Yesterday's work demonstrates all the essential features of #423: Simplify 
key handling with a new KeyStroke class. 
<https://github.com/leo-editor/leo-editor/issues/423>

This post documents the details and discusses future work. Feel free to 
ignore.

*Surprises*

1. There is no real advantage in separating modifiers from keystroke 
"tails" when creating KeyStroke objects.  The new ks.find_mods and 
ks.strip_mods easily convert any incoming binding strings into the 
so-called canonical form.

As a result, *all* new instances of KeyStroke are created using simple 
strings.

2. Aha: KeyStroke.s *is* the "canonicalized" version of the keystroke.  

This Aha has very important, very happy, consequences. None of the *uses* 
of stroke.s in Leo's code ever have to change.

3. I had forgotten that the KeyStroke class already can be used as a 
dictionary key.  This class has a __hash__ method and a full set of rich 
comparison methods.  All such methods use ks.s.  

Because ks.s is the "canonical" setting, there is no longer ever any 
confusion about whether dictionary keys match keys.

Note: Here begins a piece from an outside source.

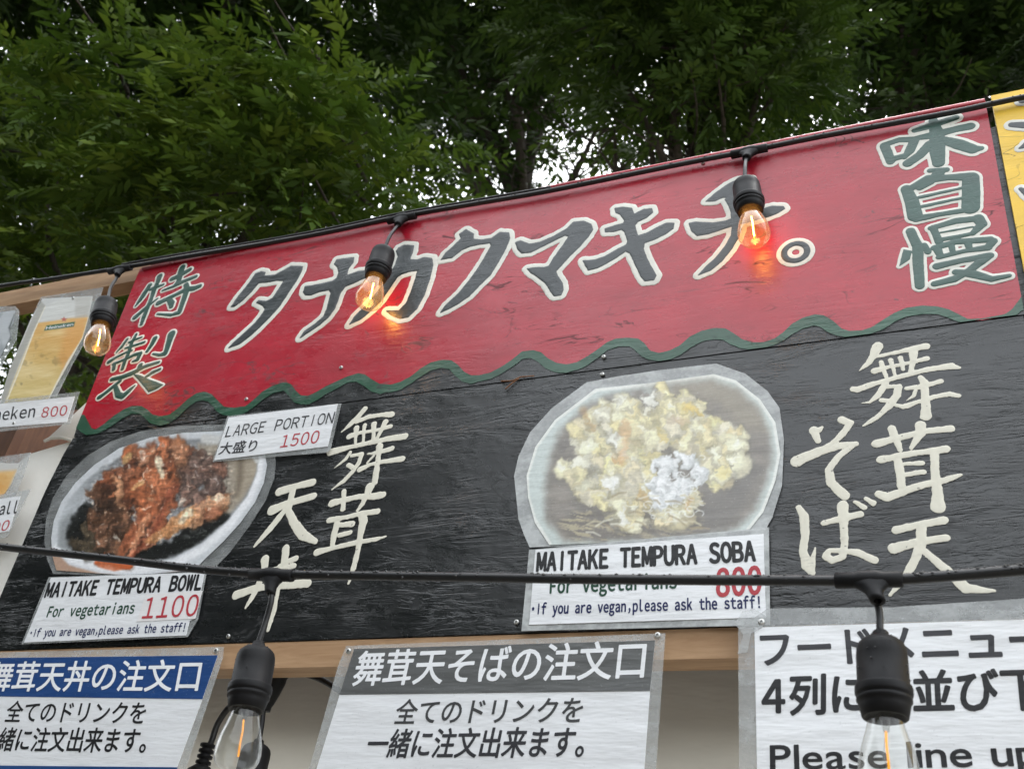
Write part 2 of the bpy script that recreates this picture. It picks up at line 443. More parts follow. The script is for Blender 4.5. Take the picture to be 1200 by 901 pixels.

*Input logic*filter.toTkKey and its helpers convert Qt key events to a 
binding string.  This string is then used to g.KeyStroke objects 
representing the incoming Qt key.

This is extraordinarily difficult code. Much of that difficulty is 
inherent, but I was able to make some simplifications. A few more are 
simplifications are coming.



*Summary*Work is going well, but much more testing is needed, especially 
with other keyboards.

Remaining work will focus on more routine simplifications. I expect this 
work to be completed today.

All changed code is marked with g.new_keys.  These are comments, as well as 
safeguards.

Remarkably, only about a dozen methods/nodes contain tests on g.new_keys. *The 
recent changes do not cascade throughout Leo's core*. This may be the 
biggest surprise of all.

Indeed, stroke.s can never be confused with non-canonicalized strings, 
because no non-canonical strings remain.  As a result, stroke.s is now 
completely benign. There is no need to change how Leo's core uses it. For 
example, the print-bindings command "just works" with the new code.